Выбравшись из самолета, я почувствовал солнечный жар. Солнце почти сбило меня с ног. Я оглядел просеку. Деревья, ограничивающие ее, были огромными, самыми большими из тех, что я видел за всю свою жизнь. Как древние горгульи, защищающие пещеру мага, они отбрасывали гигантские тени на грязную дорогу.
Таю повела нас к навесу около взлетной полосы. Подошли три женщины шуарки с флягами чичи. Я сразу взял флягу и понял, что обязан выпить. Три женщины твердо решили продемонстрировать качество своего напитка. Зная, что они дочери или невестки Тампура, никто из нас не решился отказаться. Когда я опустошил флягу и возвращал ее назад, то посмотрел в сторону леса. И увидел какое-то движение, неясную тень, скользнувшую вдоль плотной стены растительности. Возможно, на меня повлияла чича, но Таю тоже что-то заметила.
— Тампур, — проговорила она в повисшей тишине.
Она поднялась и направилась к этой тени, которая превратилась в человека. Говорили, что Тампуру уже около ста лет, и я ожидал увидеть сморщенного, изможденного старика. И был очень удивлен. Этот невысокий, плотный коренной житель Амазонки с округлым животом больше напоминал Будду, нежели покрытого шрамами старого воина.

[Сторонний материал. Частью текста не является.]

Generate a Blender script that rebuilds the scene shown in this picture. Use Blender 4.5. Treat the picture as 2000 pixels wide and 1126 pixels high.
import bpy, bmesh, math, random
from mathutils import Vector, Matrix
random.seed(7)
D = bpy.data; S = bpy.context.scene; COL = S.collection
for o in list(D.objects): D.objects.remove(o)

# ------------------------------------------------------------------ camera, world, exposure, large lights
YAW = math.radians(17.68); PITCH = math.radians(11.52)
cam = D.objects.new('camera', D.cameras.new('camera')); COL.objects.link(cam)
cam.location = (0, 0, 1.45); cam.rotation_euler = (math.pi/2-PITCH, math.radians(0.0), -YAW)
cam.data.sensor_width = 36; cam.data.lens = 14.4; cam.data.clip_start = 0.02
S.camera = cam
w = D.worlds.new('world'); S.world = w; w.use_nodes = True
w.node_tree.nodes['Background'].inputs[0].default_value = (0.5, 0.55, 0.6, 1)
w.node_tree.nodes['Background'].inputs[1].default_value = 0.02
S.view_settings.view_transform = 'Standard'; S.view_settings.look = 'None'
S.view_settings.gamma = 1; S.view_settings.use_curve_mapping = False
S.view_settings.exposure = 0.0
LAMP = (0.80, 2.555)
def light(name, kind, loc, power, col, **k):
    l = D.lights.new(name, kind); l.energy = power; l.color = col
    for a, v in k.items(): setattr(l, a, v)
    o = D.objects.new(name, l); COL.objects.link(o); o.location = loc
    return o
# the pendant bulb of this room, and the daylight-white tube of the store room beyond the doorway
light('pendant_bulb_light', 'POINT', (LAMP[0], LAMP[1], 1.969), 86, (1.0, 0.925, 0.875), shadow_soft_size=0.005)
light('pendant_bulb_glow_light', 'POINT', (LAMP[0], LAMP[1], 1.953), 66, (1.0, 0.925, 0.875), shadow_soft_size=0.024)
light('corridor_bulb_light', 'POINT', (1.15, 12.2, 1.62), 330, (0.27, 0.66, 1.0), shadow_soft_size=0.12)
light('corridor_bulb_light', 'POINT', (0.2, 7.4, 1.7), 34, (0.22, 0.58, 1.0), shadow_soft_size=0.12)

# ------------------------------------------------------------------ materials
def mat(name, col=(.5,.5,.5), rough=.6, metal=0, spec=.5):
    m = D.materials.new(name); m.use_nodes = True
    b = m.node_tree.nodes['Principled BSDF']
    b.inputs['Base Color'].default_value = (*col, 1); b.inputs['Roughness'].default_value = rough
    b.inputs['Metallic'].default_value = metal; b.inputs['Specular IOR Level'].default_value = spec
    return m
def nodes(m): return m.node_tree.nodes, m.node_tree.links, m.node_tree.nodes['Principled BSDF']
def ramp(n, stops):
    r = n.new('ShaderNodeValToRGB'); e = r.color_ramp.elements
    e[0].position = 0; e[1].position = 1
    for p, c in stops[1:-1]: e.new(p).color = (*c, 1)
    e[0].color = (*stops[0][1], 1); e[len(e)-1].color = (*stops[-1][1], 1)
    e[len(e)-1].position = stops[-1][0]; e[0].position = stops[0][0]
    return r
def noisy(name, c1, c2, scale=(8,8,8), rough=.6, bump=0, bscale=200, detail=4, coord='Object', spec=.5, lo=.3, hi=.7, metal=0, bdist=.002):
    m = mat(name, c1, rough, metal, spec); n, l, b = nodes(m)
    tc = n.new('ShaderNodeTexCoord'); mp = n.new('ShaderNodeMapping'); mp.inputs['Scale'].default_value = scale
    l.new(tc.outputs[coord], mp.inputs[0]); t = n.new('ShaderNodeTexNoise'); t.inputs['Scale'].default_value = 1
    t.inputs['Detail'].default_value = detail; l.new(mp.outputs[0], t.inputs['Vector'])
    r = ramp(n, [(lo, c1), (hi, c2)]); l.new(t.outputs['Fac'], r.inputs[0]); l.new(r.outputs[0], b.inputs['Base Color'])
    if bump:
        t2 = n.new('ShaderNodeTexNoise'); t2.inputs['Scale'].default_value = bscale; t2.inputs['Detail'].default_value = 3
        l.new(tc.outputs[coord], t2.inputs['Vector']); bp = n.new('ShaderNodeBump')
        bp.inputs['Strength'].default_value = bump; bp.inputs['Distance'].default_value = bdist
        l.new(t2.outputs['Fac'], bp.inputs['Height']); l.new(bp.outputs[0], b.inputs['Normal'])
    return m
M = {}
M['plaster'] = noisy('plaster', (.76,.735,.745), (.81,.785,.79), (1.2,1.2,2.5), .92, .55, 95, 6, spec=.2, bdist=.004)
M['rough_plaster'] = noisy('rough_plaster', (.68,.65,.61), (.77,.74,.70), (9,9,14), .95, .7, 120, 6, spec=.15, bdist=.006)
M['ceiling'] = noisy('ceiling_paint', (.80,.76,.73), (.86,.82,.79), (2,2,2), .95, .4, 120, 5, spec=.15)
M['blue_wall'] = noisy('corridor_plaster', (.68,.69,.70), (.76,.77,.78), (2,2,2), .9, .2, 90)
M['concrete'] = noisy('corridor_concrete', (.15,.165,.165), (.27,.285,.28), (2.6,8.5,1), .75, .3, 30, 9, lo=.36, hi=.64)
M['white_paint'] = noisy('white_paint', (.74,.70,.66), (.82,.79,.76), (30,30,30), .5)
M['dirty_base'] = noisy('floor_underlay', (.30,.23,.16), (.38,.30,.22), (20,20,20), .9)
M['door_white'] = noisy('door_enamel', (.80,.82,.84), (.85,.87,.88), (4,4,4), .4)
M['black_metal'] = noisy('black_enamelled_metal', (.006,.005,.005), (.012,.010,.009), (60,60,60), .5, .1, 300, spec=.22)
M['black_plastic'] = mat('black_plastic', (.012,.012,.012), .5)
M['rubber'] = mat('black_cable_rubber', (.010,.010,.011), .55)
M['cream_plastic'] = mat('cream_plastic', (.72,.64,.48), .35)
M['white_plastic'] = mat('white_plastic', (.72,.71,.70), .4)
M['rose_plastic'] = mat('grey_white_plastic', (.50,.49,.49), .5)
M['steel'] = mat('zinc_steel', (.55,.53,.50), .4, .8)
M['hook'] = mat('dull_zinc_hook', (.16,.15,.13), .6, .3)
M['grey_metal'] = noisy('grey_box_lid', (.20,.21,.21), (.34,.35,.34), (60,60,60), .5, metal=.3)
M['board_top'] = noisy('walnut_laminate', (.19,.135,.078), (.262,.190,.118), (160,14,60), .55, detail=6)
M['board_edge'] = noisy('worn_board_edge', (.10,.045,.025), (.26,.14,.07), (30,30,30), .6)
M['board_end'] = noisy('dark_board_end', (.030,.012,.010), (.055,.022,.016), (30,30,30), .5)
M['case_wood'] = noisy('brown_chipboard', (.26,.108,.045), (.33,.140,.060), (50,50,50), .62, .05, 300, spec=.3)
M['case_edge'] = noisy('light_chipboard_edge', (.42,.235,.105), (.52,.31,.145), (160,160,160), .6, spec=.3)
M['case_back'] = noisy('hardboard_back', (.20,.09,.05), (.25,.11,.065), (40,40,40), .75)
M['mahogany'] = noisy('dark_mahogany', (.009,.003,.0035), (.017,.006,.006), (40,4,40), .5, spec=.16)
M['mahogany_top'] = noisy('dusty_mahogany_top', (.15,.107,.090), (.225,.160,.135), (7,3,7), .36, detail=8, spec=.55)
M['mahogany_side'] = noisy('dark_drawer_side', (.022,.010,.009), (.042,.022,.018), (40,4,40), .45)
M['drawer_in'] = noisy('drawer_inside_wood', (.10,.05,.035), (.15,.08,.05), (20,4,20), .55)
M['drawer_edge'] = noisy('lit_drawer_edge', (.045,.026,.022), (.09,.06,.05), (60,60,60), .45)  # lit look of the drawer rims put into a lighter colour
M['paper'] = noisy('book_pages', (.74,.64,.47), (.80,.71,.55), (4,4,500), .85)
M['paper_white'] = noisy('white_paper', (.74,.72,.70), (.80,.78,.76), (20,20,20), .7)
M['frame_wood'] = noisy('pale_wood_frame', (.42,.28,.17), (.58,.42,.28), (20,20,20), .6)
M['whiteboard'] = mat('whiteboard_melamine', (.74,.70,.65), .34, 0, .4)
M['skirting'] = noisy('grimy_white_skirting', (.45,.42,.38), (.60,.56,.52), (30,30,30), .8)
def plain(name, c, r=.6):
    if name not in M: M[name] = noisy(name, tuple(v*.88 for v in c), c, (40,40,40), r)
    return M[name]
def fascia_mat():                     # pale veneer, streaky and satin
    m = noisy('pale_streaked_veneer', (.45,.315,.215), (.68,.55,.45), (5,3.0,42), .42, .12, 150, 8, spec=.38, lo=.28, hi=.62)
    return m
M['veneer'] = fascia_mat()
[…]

Тампур был рад видеть Таю. Он приветствовал ее как собственную дочь и выразил признательность за то, что мы проделали весь этот путь, чтобы послушать его истории. Затем он пригласил нас в свое жилище, примерно в получасе ходьбы от посадочной полосы.
Идя по лесу, он напоминал ягуара. Ни один его мускул не двигался без необходимости. Казалось, он замечает все, хотя ничему не придает особого значения. Его глаза были глазами человека, который способен с первого взгляда понять все, что нужно, о чем угодно. Каким бы старым он ни был, я не сомневался, что, если дело дойдет до драки, я бы предпочел иметь его на своей стороне.
В ту ночь мы сидели вокруг огня в хижине Тампура. Эхуд взял свой цифровой диктофон, и Тампур разрешил ему записать истории, сказав, что они являются важной частью наследия шуаров, которая исчезнет вместе с ним, если кто-нибудь их не запишет. С помощью одного из праправнуков великого воина Эхуд вбил колышек в землю перед Тампуром и повесил на него микрофон. Подозрительно посмотрев на это устройство, Тампур поднял свой мачете, как будто собирался ударить, а потом от всего сердца рассмеялся.
Тампур говорил в микрофон, Таю переводила на испанский, а мы с Раулем пытались передать общий смысл сказанного для Эхуда и для тех, кто будет слушать запись. Тампур признался, что не знает своего возраста, однако он полагал, что ему должно быть примерно восемьдесят-девяносто лет. Он рассказал о междоусобных войнах, когда одна семья шуаров оборачивалась против другой семьи, и о великих войнах, когда шуары объединялись, чтобы сражаться с их общим врагом — ачуарами. Он лично убил больше тридцати врагов. Я спросил, чем он объясняет свою удивительную отвагу.
— Уж точно не своей силой! — сказал он и, смеясь, повернулся кругом. — Всегда найдется тот, кто лучше и сильнее. У меня была вера.
— Вера в победу? Жена Тампура принесла флягу с чичей. Я глотнул ароматного прохладного напитка. Он по очереди оглядел всех нас, заглянув каждому в глаза.
— Нет. Вера в то, что я делаю то, для чего рожден. Поражение — это так же хорошо, как и победа. Единственный важный вопрос: продвинулся ли я по тому пути, для которого предназначен? Я до сих пор жив не потому, что больше всех хочу жить, или лучше обращаюсь с копьем, чем те, кто умер раньше меня, а потому, что это моя судьба — говорить сейчас с тобой и этой маленькой машинкой.
Он вытащил мачете и, прежде чем мы успели что-то сделать, взмахнул им около микрофона. Эхуд в наушниках аж подскочил. Тампур снова разразился смехом.
Я задумался над тем, что он сказал. Мы, жители индустриальных стран, одержимы идеей успеха. Однако великие поэты и философы всех времен говорили, что неудача — важная часть жизни, и что необходимо с радостью встречать падения, старость и смерть, если мы хотим жить полной жизнью.
Я наблюдал, как Тампур взял флягу с чичей и благоговейно поднес ее к губам. Я вспомнил кельтского поэта Дэвида Уайта, который пишет об убывающей Луне и трех днях, когда Луна остается невидимой. Он указывал на то, что те люди, которые отказываются встречаться с «темной» стороной жизни, со своими неудачами, страхами и промахами, могут пребывать в апатии, когда Луна находится в этих фазах.